[The Memoirs of General W. T. Sherman Vol. II. by William T. Sherman]@TWC D-Link bookThe Memoirs of General W. T. Sherman Vol. II. CHAPTER XVI 10/61
By these changes we nearly or quite doubled our daily accumulation of stores at the front, and yet even this was not found enough. I accordingly called together in Nashville the master of transportation, Colonel Anderson, the chief quartermaster, General J.L.Donaldson, and the chief commissary, General Amos Beckwith, for conference.
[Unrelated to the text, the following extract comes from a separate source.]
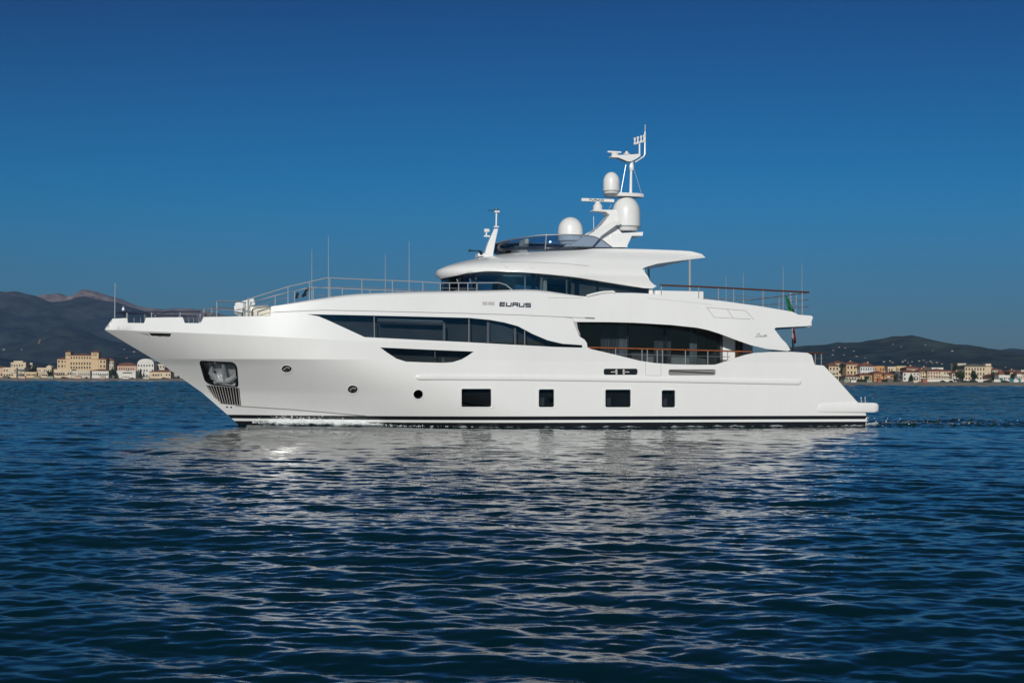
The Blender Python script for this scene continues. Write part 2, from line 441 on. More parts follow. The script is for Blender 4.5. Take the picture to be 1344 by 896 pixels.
# painted bands of the bottom
bt = HS.uw(316, 545.9)[1]
def band(name, w0, w1, m):
    st = 28.6-.25*(.4-w1)
    return skin(name, HS, [(stem(w0)+.01, w0), (stem(w1)+.01, w1), (st, w1), (st-.1, w0)], m, hull, grid=.25, thick=.02, off=.006, sides=(-1, 1))
band('boot_stripe', .30, .435, M['black']); band('antifouling', -.7, .205, M['black'])
# transom, inner bulwark, decks (closing the hull)
def hb(u, w_, d=.09): return max(.02, hullB(u, w_)-d)
mb = MB()
tr_ = [(26.75, 2.33), (27.5, 1.62), (28.3, .85), (28.62, .4), (28.5, 0), (28.25, -.7)]
mb.loft([[(u, -hullB(u, z)*k, z) for k in (1, .6, .2, -.2, -.6, -1)] for u, z in tr_])
mb.build('transom', M['white'], hull)
def deck(name, us, zf, m, parent, bf=None, camber=0, n=9, th=.06, d=.05):
    rows = []
    for u in us:
        z = zf(u); b = (bf(u, z) if bf else hb(u, z, d))
        rows.append([(u, -b+2*b*j/(n-1), z+camber*(1-(2*j/(n-1)-1)**2)) for j in range(n)])
    q = MB().loft(rows).loft([[(x, y, z-th) for x, y, z in r] for r in rows], flip=True)
    for a in (0, n-1): q.loft([[r[a] for r in rows], [(r[a][0], r[a][1], r[a][2]-th) for r in rows]])
    for r in (rows[0], rows[-1]): q.loft([r, [(x, y, z-th) for x, y, z in r]])
    return q.build(name, m, parent)
deck('foredeck', [stem(3.0)+.25]+[1.2+.5*k for k in range(11)], lambda u: 3.25, M['white'], hull, bf=lambda u, z: max(.01, hullB(u, z-.15)-.12))
deck('main_deck', list(np.arange(14.5, 27, .75)), lambda u: 1.9, M['teak'], hull)
# rub rails and swim platform
def fender(name, px_line, r_h, r_out, parent, m, ends=.5):
    q = dens(px_line, 12, False); rows = []; K = 9
    for i, p in enumerate(q):
        a = HS.uw(*p); b = Vector(HS.f(*a)); n = HS.normal(*a); n = -n if n.y > 0 else n
        e = math.sqrt(max(.02, 1-(1-min(1, min(p[0]-px_line[0][0], px_line[-1][0]-p[0])/6))**2))
        rows.append([b+Vector((0, 0, r_h*e*math.sin(t)))+Vector((n.x, n.y, 0)).normalized()*(-.03+(r_out*e+.03)*math.cos(t)**.45) for t in (R(-90+180*k/(K-1)) for k in range(K))])
    q = MB().loft(rows); return mirror(q).build(name, m, parent, angle=50)
fender('rub_rail', [(545, 494.6), (546, 494.6), (548, 494.6), (551, 494.6), (700, 495.7), (880, 498.3), (1046, 501.5), (1049, 501.5), (1051, 501.6), (1052, 501.6)], .105, .045, hull, M['white'])
pl = MB(); rows = []
for u, k in [(26.36, .12), (26.38, .45), (26.43, .75), (26.52, .93), (26.7, 1), (28.0, 1), (28.85, 1), (29.0, .85), (29.06, .5)]:
    b = hullB(26.6, .75)-.1+.12*k; zc = .745; h = .19
    rows.append([(u, sgn*(b-e*.12*(1)), zc+zz*h*(.15+.85*k)) for sgn, e, zz in ((-1, .45, 1), (-1, .12, .95), (-1, 0, .78), (-1, 0, -.78), (-1, .12, -.95), (-1, .45, -1), (1, .45, -1), (1, .12, -.95), (1, 0, -.78), (1, 0, .78), (1, .12, .95), (1, .45, 1))])
pl.loft(rows, closed_u=True); pl.add(rows[-1], [tuple(range(12))])
pl.build('swim_platform', M['white'], Y, angle=50)
ck = MB()
for u in (28.45, 28.62): ck.tube([(u, -3.0, .9), (u-.02, -3.0, 1.13)], .018).lathe((u-.02, -3.0, 1.1), [(.0, .05), (.03, .04), (.035, .02), (0, 0)], 10)
ck.build('stern_cleat', M['steel'], Y)
# windows of the hull
wm = sub('main_deck_window', win_main, M['glass'], Y, -.03)
mul = MB()
for px in ([(491, 415), (491.4, 443)], [(615.6, 418), (615.4, 449)], [(688.6, 433.5), (688.8, 453.6)]): strip(mul, HS, px, .03, -.02)
mul.build_split('mullion', M['grey'], wm)
fr = MB()
for px in ([(496, 420.2), (583, 423.6), (583, 447)], [(641, 422), (641, 450)], [(676, 430), (676.5, 452)], [(500, 444), (583, 447.4)]): strip(fr, HS, px, .06, -.08)
fr.build_split('inner_frame', M['lightgrey'], wm)
bl = sub('blind', [(496, 417.5), (582, 420), (582, 424.5), (496, 421.8)], M['curtain'], wm, -.12)
sub('inner_blind', [(641, 421), (660, 425), (676, 431), (676, 451), (641, 449.8)], M['grey'], wm, -.30)
wl = sub('lens_window', win_lens, M['glass'], Y, -.03)
fr = MB(); strip(fr, HS, [(582, 470), (582, 475.6)], .05, -.10); strip(fr, HS, [(571, 461), (571.2, 469)], .02, -.10); fr.build_split('inner_frame', M['lightgrey'], wl)
# dark lining behind the windows
sub('window_lining', [(396, 409.5), (500, 410), (610, 414), (700, 430), (764, 450), (764, 459), (620, 478), (500, 474)], M['interior'], wm, -.55, grid=.5)
def ringpx(px, g):
    c = np.mean(px, 0); return [tuple(c+(np.array(p)-c)*(1+g/np.linalg.norm(np.array(p)-c))) for p in px]
for i, p in enumerate(ports):
    x0, x1 = min(a for a, _ in p), max(a for a, _ in p); y0, y1 = min(b for _, b in p), max(b for _, b in p)
    pw = sub('port_window', p, M['glass_dark'], Y, -.075)
    sub('frame', rrect(x0-3.2, y0-1.6, x1+4.2, y1+1.6, 3), M['white'], pw, .014, .02, holes=[rrect(x0-.9, y0-.3, x1+.9, y1+.9, 2.2)])
    sub('lining', rrect(x0-1, y0-1, x1+1, y1+1, 2), M['interior'], pw, -.3)
    if i != 0:
        sub('inner_blind', [(x0+4, y0+12), (x0+9, y0+11), (x0+9, y1-1), (x0+4, y1-1)], M['curtain'], pw, -.18)
for i, p in enumerate(rounds):
    cx, cy = np.mean(p, 0)
    pw = sub('porthole', p, M['glass_dark'], Y, -.06)
    rx = [7.6, 7.5, 7.4][i]; ry = [5.9, 6.4, 7.2][i]
    sub('rim', ell(cx, cy+.7, rx, ry), M['white'], pw, .012, .02, holes=[ell(cx, cy, 6.5, [4.8, 5.3, 6.1][i])])
    sub('lining', ell(cx, cy, rx, ry), M['interior'], pw, -.3)
    if i < 2:
        a = MB(); strip(a, HS, [(cx-4, cy+1), (cx, cy-1.5), (cx+4, cy-.5)], .05, -.04); a.build('inner_rim', M['steel'], pw)
# anchor pocket
pk = sub('anchor_pocket', ringpx(pocket, .5), M['steel'], Y, -.22, .03)
a = MB(); q = rpoly([(262.4, 473.7), (305.5, 475.6), (310, 480), (312, 507), (277, 503.8), (269.8, 500)], 4)
strip(a, HS, q+[q[0]], .07, .012); a.build('rim', M['black'], pk)
anc = MB()
def P3(px, py, off=0):
    a_ = HS.uw(px, py); n = HS.normal(*a_); n = -n if n.y > 0 else n; return Vector(HS.f(*a_))+n*off
anc.tube([P3(291, 477, -.12), P3(293.5, 489, -.06), P3(295, 500, -.06)], [.06, .08, .1])
for tx, ty in ((276, 484), (309, 488)):
    anc.tube([P3(295, 501, -.05), P3((295+tx)/2, 499.5, -.02), P3(tx, ty+6, -.04), P3(tx+1, ty, -.08)], [.10, .12, .09, .03])
anc.tube([P3(281, 502, -.05), P3(309, 505.5, -.05)], .09)
anc.build('anchor', M['steel'], pk)
gr = sub('bow_grille', grille, M['black'], Y, -.05, .03)
a = MB()
for k in range(12):
    f = (k+.5)/12; x0 = 270.4+43.8*f; y0 = 505.2+3.8*f; x1 = 279.6+37*f if f < .27 else 289.5+27*(f-.27)/.73; y1 = 519.6+10*(f/.27) if f < .27 else 529.7+2.3*(f-.27)/.73
    strip(a, HS, [(x0, y0+.6), (x0+ (x1-x0)*.9, y1-.8)], .03, -.02)
a.build_split('slat', M['lightgrey'], gr)
sub('fairlead_slot', ringpx(slot, .6), M['black'], Y, -.035, .02)
sub('fairlead_wedge', [(181, 436.2), (194, 436.9), (198.5, 441.4)], M['lightgrey'], Y, .004, .02)
for i, p in enumerate(vents):
    v_ = sub('side_vent', ringpx(p, .5), M['black'] if i == 0 else M['grey'], Y, -.05, .02)
    a = MB()
    if i == 0:
        for x in (809, 818.5): strip(a, HS, [(x, 484.3), (x+.2, 491.4)], .07, .0)
        strip(a, HS, [(802, 488), (808.5, 487.6)], .04, -.01); strip(a, HS, [(820.5, 487.8), (826, 488)], .04, -.01)
        a.build_split('bar', M['lightgrey'], v_)
    else:
        strip(a, HS, [(879, 486.6), (895, 487.2), (938, 489.6)], .02, -.02); a.build('louvre', M['black'], v_)
sm = MB()
strip(sm, HS, [(847.4, 475.2), (847.4, 492.6), (867.6, 493)], .012, .003); strip(sm, HS, [(867.6, 493), (867.6, 476.8)], .012, .003)
strip(sm, HS, [(309, 532.5), (380, 537), (440, 542), (480, 545.5)], .05, .004)
sm.build_split('hull_seam', M['seam'], Y)
for x, y in ((298, 534), (303.5, 534.2)): sub('drain', ell(x, y, 1.3, 1.1, 8), M['black'], Y, .004, .02)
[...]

I assumed the strength of the army to move from Chattanooga into Georgia at one hundred thousand men, and the number of animals to be fed, both for cavalry and draught, at thirty-five thousand; then, allowing for occasional wrecks of trains, which were very common, and for the interruption of the road itself by guerrillas and regular raids, we estimated it would require one hundred and thirty cars, of ten tons each, to reach Chattanooga daily, to be reasonably certain of an adequate supply. Even with this calculation, we could not afford to bring forward hay for the horses and mules, nor more than five pounds of oats or corn per day for each animal.
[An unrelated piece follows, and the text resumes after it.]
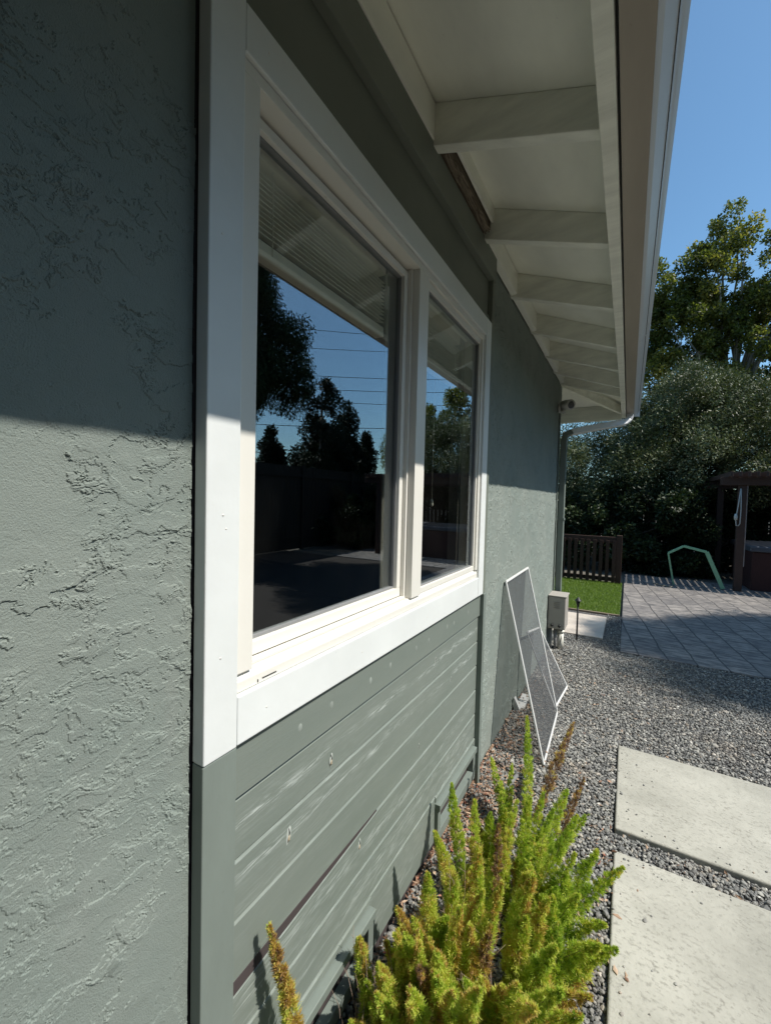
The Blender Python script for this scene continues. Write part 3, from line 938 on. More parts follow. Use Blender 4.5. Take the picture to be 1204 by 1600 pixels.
# floodlight camera under the eave
fl = empty('security_light', (.0, 4.64, 2.46), 'small off white security light fixed to the wall under the far eave', 'security light')
q = MB(); q.tube([(0.0, 4.64, 2.46), (.022, 4.64, 2.46)], .05, 20); q.build('mounting_plate', CAMW, fl)
q = MB(); q.tube([(.022, 4.64, 2.46), (.05, 4.60, 2.46)], .016, 10); q.build('swivel', CAMW, fl)
q = MB(); q.tube([(.04, 4.60, 2.480), (.052, 4.585, 2.478), (.085, 4.55, 2.470), (.128, 4.505, 2.455), (.134, 4.498, 2.452)], [.022, .040, .046, .052, .046], 20); q.build('lamp_head', CAMW, fl)
q = MB(); q.tube([(.1341, 4.4979, 2.452), (.136, 4.496, 2.4513)], .036, 16); q.build('lens', simple('lamp_lens', (.12, .12, .13), .2), fl)
q = MB(); q.tube([(.04, 4.60, 2.445), (.055, 4.585, 2.415), (.06, 4.58, 2.395)], [.016, .024, .020], 12); q.build('sensor', CAMW, fl)

# utility box
ub = empty('utility_box', (0.0, 4.5, .22), 'weathered beige metal control box on the wall near the downspout', 'utility box')
bx = MB().box(.002, .165, 4.45, 4.68, .225, .548).build('cabinet', UBOX, ub, bevel=.008, seg=3)
MB().box(-.0, .172, 4.444, 4.686, .549, .560).build('lid', UBOX, ub, bevel=.003)
lo = MB()
for i in range(4):
    lo.box(.055, .11, 4.4445, 4.4495, .49 - i * .018, .497 - i * .018)
lo.build('louvre', simple('louvre_shade', (.30, .28, .25), .6), ub)
for x in (.045, .115):
    q = MB(); q.tube([(x, 4.4495, .262), (x, 4.436, .262)], .014, 16); q.build('knockout', BLACK, ub)
for x, y, r_ in ((.03, 4.50, .012), (.07, 4.52, .014)):
    q = MB(); q.tube([(x, y, .2255), (x, y, -.02)], r_, 10); q.build('conduit', GREYP, ub)
q = MB(); q.tube([(.125, 4.55, .225), (.126, 4.545, .12), (.115, 4.50, .04), (.16, 4.46, .015), (.24, 4.42, .012), (.22, 4.36, .010), (.12, 4.38, .012)], .004, 8)
q.build('cable', BLACK, ub)
q = MB(); q.tube([(.115, 4.57, -.02), (.115, 4.57, .17)], .03, 16); q.tube([(.115, 4.57, .17), (.115, 4.57, .19)], .036, 16)
tag(q.build('pvc_pipe', PVC), 'short white plastic pipe standing in the gravel below the control box', 'pipe')

# black path light
pl = empty('path_light', (.232, 4.95, 0), 'slim black path light with small cap in front of the concrete pad', 'path light')
q = MB(); q.tube([(.232, 4.95, -.02), (.232, 4.95, .42)], .009, 10); q.build('stake', BLACK, pl)
q = MB(); q.lathe([(.009, .36), (.020, .415), (.021, .425), (0.0, .425)], (.232, 4.95, 0), 16); q.build('lamp_cup', BLACK, pl)
q = MB(); q.lathe([(.034, .432), (.030, .440), (.012, .458), (.006, .470), (0, .472)], (.232, 4.95, 0), 16); q.lathe([(.034, .432), (.006, .437), (.006, .42)], (.232, 4.95, 0), 16); q.build('cap', BLACK, pl)

# ---------------------------------------------------------------- insect screens leaning on the wall
def screen(tl, tr, bl, br, label):
    tl, tr, bl, br = map(Vector, (tl, tr, bl, br))
    c = (bl + br) / 2
    t_ = empty('window_screen', c, label, 'window screen', 'insect screens leaning on the stucco wall')
    nrm = (tr - tl).cross(bl - tl).normalized()
    q = MB()
    for a, b in ((tl, tr), (bl, br), (tl, bl), (tr, br)):
        q.bar(a, b, .010, .014, nrm) if False else q.bar(a, b, .014, .009, nrm)
    q.build('frame', ALU, t_, bevel=.0015)
    q = MB(); q.add([tl, tr, br, bl], [(0, 1, 2, 3)]); q.build('mesh', MESH, t_)
    return t_


screen((.012, 2.660, .985), (.012, 3.330, .985), (.305, 2.468, .015), (.285, 3.135, .015), 'large insect screen with white frame leaning closest to the window')
screen((.045, 3.21, .52), (.045, 3.74, .42), (.262, 3.19, .018), (.292, 3.62, .016), 'smaller insect screen leaning behind the large screen')

# irrigation tube and small bits at the foot of the wall
q = MB(); q.tube([(.06, 2.35, .012), (.16, 2.30, .016), (.25, 2.26, .018), (.27, 2.40, .014)], .005, 8)
tag(q.build('irrigation_tube', BLACK), 'thin black irrigation tube lying on gravel beside the leaning screen', 'tube')
q = MB(); q.tube([(.17, 2.10, .03), (.20, 2.28, .02)], .011, 8)
tag(q.build('drain_pipe', GREYP), 'short grey pipe lying among the fern fronds near the screens', 'pipe')
q = MB(); q.prism_y([(.01, 0), (.05, 0), (.05, .02), (.014, .09), (.01, .09)], 3.02, 3.06); q.prism_y([(.01, 0), (.07, 0), (.07, .015), (.01, .015)], 3.061, 3.30)
tag(q.build('flashing_offcut', ALU), 'small pale metal offcut standing at the foot of the stucco wall', 'offcut')
# wall staple-like conduit stub mark high on the stucco by the corner

# ---------------------------------------------------------------- foxtail ferns
FERN = mat_leaf('fern_needle', [(0, (0.19, 0.115, 0.085)), (.12, (0.36, 0.23, 0.15)), (.19, (0.52, 0.29, 0.08)), (.28, (0.68, 0.56, 0.16)), (.48, (0.60, 0.64, 0.12)), (.72, (0.40, 0.52, 0.07)), (1, (0.17, 0.29, 0.035))], .5, .35, .3)
STEM = simple('fern_stem', (0.34, 0.30, 0.10), 0.6)
TWIG = simple('dead_twig', (0.30, 0.22, 0.17), 0.8)
KIND = {'g': (.66, .13), 'y': (.50, .11), 'o': (.38, .14), 'b': (.08, .08)}


def frond(parent, base, tip, kind, w, bend=None, seed=0, dens=1.0):
    rg = np.random.default_rng(seed)
    b = np.array(base, float); t = np.array(tip, float)
    L = np.linalg.norm(t - b)
    out = t - b; out[2] = 0
    mid = (b + t) / 2 + np.array([0, 0, .06 * L]) - out * .15 + rg.normal(0, .020, 3) if bend is None else (b + t) / 2 + np.array(bend)
    s = np.linspace(0, 1, 24)[:, None]
    C = (1 - s) ** 2 * b + 2 * s * (1 - s) * mid + s ** 2 * t
    n = int(8200 * dens * w * max(.6, L / .38))
    u = rg.uniform(0.03, 1, n)
    P = (1 - u[:, None]) ** 2 * b + 2 * u[:, None] * (1 - u[:, None]) * mid + u[:, None] ** 2 * t
    D = 2 * (1 - u[:, None]) * (mid - b) + 2 * u[:, None] * (t - mid)
    D /= np.linalg.norm(D, axis=1)[:, None]
    a = rg.uniform(0, 2 * np.pi, n)
    ref = np.array([.3, .9, .1])
    X = np.cross(D, ref); X /= np.linalg.norm(X, axis=1)[:, None]
    Y = np.cross(D, X)
    rad = X * np.cos(a)[:, None] + Y * np.sin(a)[:, None]
    prof = np.clip(np.minimum((u + .25) * 1.6, 1.0), 0, 1) * np.clip((1.02 - u) * 2.1, 0, 1) ** .75
    # needles sit in small fanning tufts, with dark gaps between
    nt = max(40, int(300 * w * max(.6, L / .38)))
    tu = rg.uniform(0.03, 1, nt) ** .92; ta = rg.uniform(0, 2 * np.pi, nt); tr_ = rg.uniform(.15, 1.0, nt) ** .5 * rg.uniform(.8, 1.22, nt)
    k = rg.integers(0, nt, n)
    u = np.clip(tu[k] + rg.normal(0, .006, n), .02, 1); a = ta[k] + rg.normal(0, .16, n)
    P = (1 - u[:, None]) ** 2 * b + 2 * u[:, None] * (1 - u[:, None]) * mid + u[:, None] ** 2 * t
    D = 2 * (1 - u[:, None]) * (mid - b) + 2 * u[:, None] * (t - mid)
    D /= np.linalg.norm(D, axis=1)[:, None]
    X = np.cross(D, ref); X /= np.linalg.norm(X, axis=1)[:, None]
    Y = np.cross(D, X)
    rad = X * np.cos(a)[:, None] + Y * np.sin(a)[:, None]
    prof = np.clip((u + .25) * 1.6, 0, 1) * np.clip((1.02 - u) * 2.1, 0, 1) ** .75
    R_ = .0320 * w * prof * tr_[k] * rg.uniform(.55, 1.0, n)
    p0 = P + rad * R_[:, None] * .85
    ln = rg.uniform(.008, .0195, n) * (0.45 + .55 * prof)
    dr = rad * rg.uniform(.2, 1.0, n)[:, None] + D * rg.uniform(.5, 1.3, n)[:, None] + rg.normal(0, .38, (n, 3))
    dr /= np.linalg.norm(dr, axis=1)[:, None]
    sd_ = np.cross(dr, rg.normal(size=(n, 3))); sd_ /= np.linalg.norm(sd_, axis=1)[:, None]
    wd = .00085
    q = np.stack([p0, p0 + dr * ln[:, None] * .45 + sd_ * wd, p0 + dr * ln[:, None], p0 + dr * ln[:, None] * .45 - sd_ * wd], 1)
    V = q.reshape(-1, 3)
    tv = rg.normal(0, .13, nt)
    mu, sg = KIND[kind]
    val = mu + tv[k] + sg * .5 * rg.normal(0, 1, n) + .10 * np.sin(u * 9 + seed) * (kind != 'b')
    # one flank of some plumes is scorched
    if kind in 'yo':
        sc = np.cos(a - seed) > (.35 if kind == 'o' else .84)
        val = np.where(sc, np.minimum(val, rg.normal(.24, .06, n)), val)
    r = np.repeat(np.clip(val, 0, 1), 4)
    fr_ = np_mesh('frond', V, np.arange(len(V)).reshape(-1, 4), FERN, parent, rnd=r)
    q = MB(); q.tube(C, [.0022 * (1 - .75 * i / 23) for i in range(24)], 5)
    st = q.build('stem', STEM if kind != 'b' else TWIG, None)
    st.parent = fr_
    off = Vector((0, 0, 0)); p = parent
    while p is not None: off += p.location; p = p.parent
    st.data.transform(Matrix.Translation(-off))
    return fr_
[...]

I was willing to risk the question of forage in part, because I expected to find wheat and corn fields, and a good deal of grass, as we advanced into Georgia at that season of the year.
The problem then was to deliver at Chattanooga and beyond one hundred and thirty car-loads daily, leaving the beef-cattle to be driven on the hoof, and all the troops in excess of the usual train-guards to march by the ordinary roads.
Colonel Anderson promptly explained that he did not possess cars or locomotives enough to do this work.